L'histoire :
Une fois de plus, le sergent Chesterfield recherche son ami tire-au-flanc Blutch, pour mener une nouvelle charge de cavalerie sur le front de la guerre de sécession. Il tombe alors en pleine festivités de la Saint Patrick organisées par la communauté des soldats d’origine irlandaise. Son intervention aboutit à la chute d’un cavalier dans un obstacle humide du parcours de steeple-chase. La capitaine Patrick Dougherty – alias Paddy – est cela dit compréhensif et il explique à Chesterfield les particularités de cette fête de Saint Patrick, dont l’accoutrement vert de « leprechaun » symbolise le farfadet. Les deux hommes sympathisent. Paddy est interloqué lorsque Chesterfield lui donne son nom : il recherchait justement son cousin irlandais appelé Cornelius Chesterfield ! Etant donné sa chevelure rousse, il ne fait aucun doute que c’est lui et qu’il est lui aussi d’origine irlandaise ! Le sergent est bouleversé par ces informations sur ses origines… Au point d’en oublier d’enguirlander Blutch quand il le trouve. Paddy invite les deux compères à leur fête du soir. Dans le Shamrock Pub, ils font alors connaissance avec une communauté soudée et très amicale. En ce contexte, les soldats peuvent même appeler leur général par son prénom. Ils boivent de la bière brune en criant « Slancha ! », ils chantent gaiement des chansons tristes et dansent toute la nuit…
Ce qu'on en pense sur la planète BD :
Ce 66ème épisode des Tuniques Bleues est le premier réalisé par le duo Kris-Lambil. Raoul Cauvin est en effet décédé en août 2021, mais à 85 ans, Lambil est toujours présent pour une charge de cavalerie ! Kris fournit ici une transition bien dans le ton. Il assure à la fois les engueulades attendues entre Blutch et Chesterfiled ; et il s’appuie sur une dimension culturelle, comme le faisait souvent Cauvin.
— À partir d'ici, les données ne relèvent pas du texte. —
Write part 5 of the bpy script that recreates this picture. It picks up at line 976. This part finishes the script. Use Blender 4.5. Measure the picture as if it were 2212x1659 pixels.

Cette fois, les lecteurs partiront à la découverte de la communauté irlandaise, soudée et nombreuse en ce milieu de XIXème siècle qui ouvrit ses portes à bien des émigrations d’Europe vers les USA. La Saint Patrick, la stout brune, l’habit de leprechaun (farfadet) vert, les danses folkloriques, les chansons tristes chantées gaiement… Le scénariste ajoute même une pierre au passé de Chesterfield en lui offrant de potentielles origines irlandaises, en parfaite cohérence avec sa chevelure rousse pétard. La dénonciation de l’absurdité de la guerre, qui pousse des cousins irlandais à se confronter de chaque côté des belligérants, est également de mise. Malgré un trait par moment hésitant (sur les personnages lorsqu’ils sont en arrière-plans et les papotages secondaires), le dessin de Lambil offre quant à lui de jolies et inédites scènes (les ponts de Fredericksburg, Stark qui se jette à l’eau avec son cheval, les danses folkloriques…).